If process—and specifically the role of the artist in the community—is part and parcel of public art (think the New Deal projects), then few projects could be more exemplary than Baca’s Great Wall. The teen workers, who were paid for their labor, “had input regarding the mural’s narrative structure and design,” and Baca also offered job and drug counseling for her workers, along with weekly classes on a variety of topics.“I dreamed of a tattoo on the scar where the river once ran as a metaphor for healing our city’s divisions of race and class and proposed the Great Wall of Los Angeles, “ Baca said.

Great Wall of Los Angeles is located at 12900 Oxnard Street in North Hollywood.

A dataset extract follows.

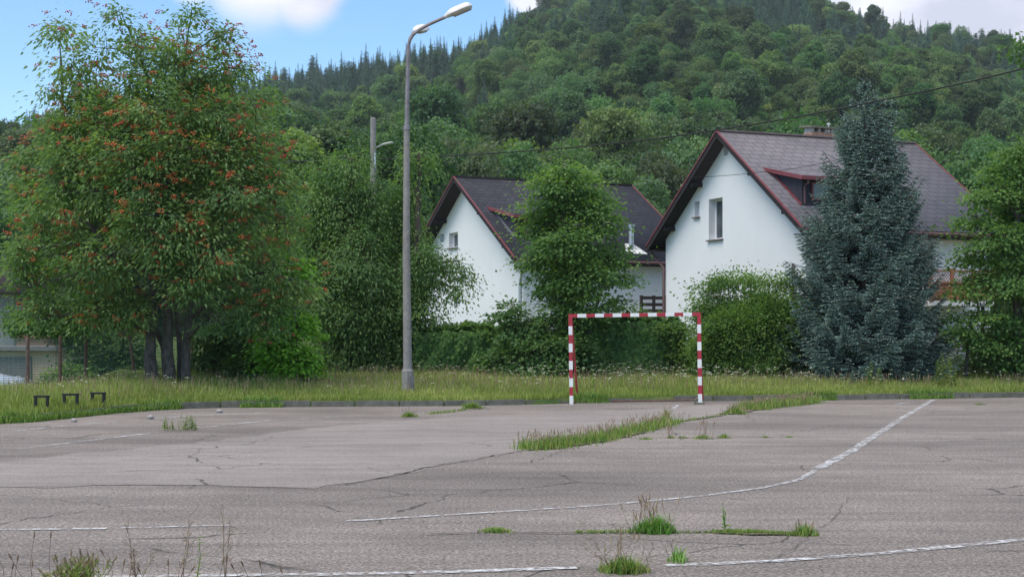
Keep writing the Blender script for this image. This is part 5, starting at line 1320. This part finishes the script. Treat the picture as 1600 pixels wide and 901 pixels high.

Estrada Courts mural. (Photo by Lisa Newton via the Creative Commons on Flickr)
When construction was completed on Estrada Courts in 1942, it was one of the nation's first racially integrated public housing projects. By the 1970s, the sprawling Boyle Heights apartment complex was predominately Latino, and its walls had become the vivid epicenter of a second Los Angeles mural renaissance, painted at the height of the Chicano Civil Rights movement.

Echoing many of the same themes as Baca’s Great Wall, the murals that cover the walls of Estrada Court (and much of Boyle Heights and East Los Angeles), are an outgrowth of political consciousness, indicative of a kind of reclaiming of public space, both physically, and in terms of the cultural pride and heritage that they celebrate.

Much like the América Tropical-era first renaissance, this second renaissance of L.A. murals was very much in the tradition of Mexican muralists, both politically and aesthetically. Isabel Rojas-Williams, executive director of the Mural Conservancy of Los Angeles, has defined the walls of Estrada Courts as "the site of the 1970s birth of the Chicano Mural Art Movement." More than 80 murals were painted on the complex’s walls in the '70s, and roughly 50 remain. According to the Los Angeles Conservancy, the art of Estrada Courts is considered to be one of the first "mural clusters" in the country.

Estrada Courts is located at 3200 to 3300 E. Olympic Boulevard in Boyle Heights (it spans three blocks).


(Photo by Lisa Newton via the Creative Commons on Flickr)
Update [Sept. 27]: El Pueblo Historical Monument will be celebrating the 85th anniversary of América Tropical this Saturday with a panel discussion on muralism, kids activities, and more.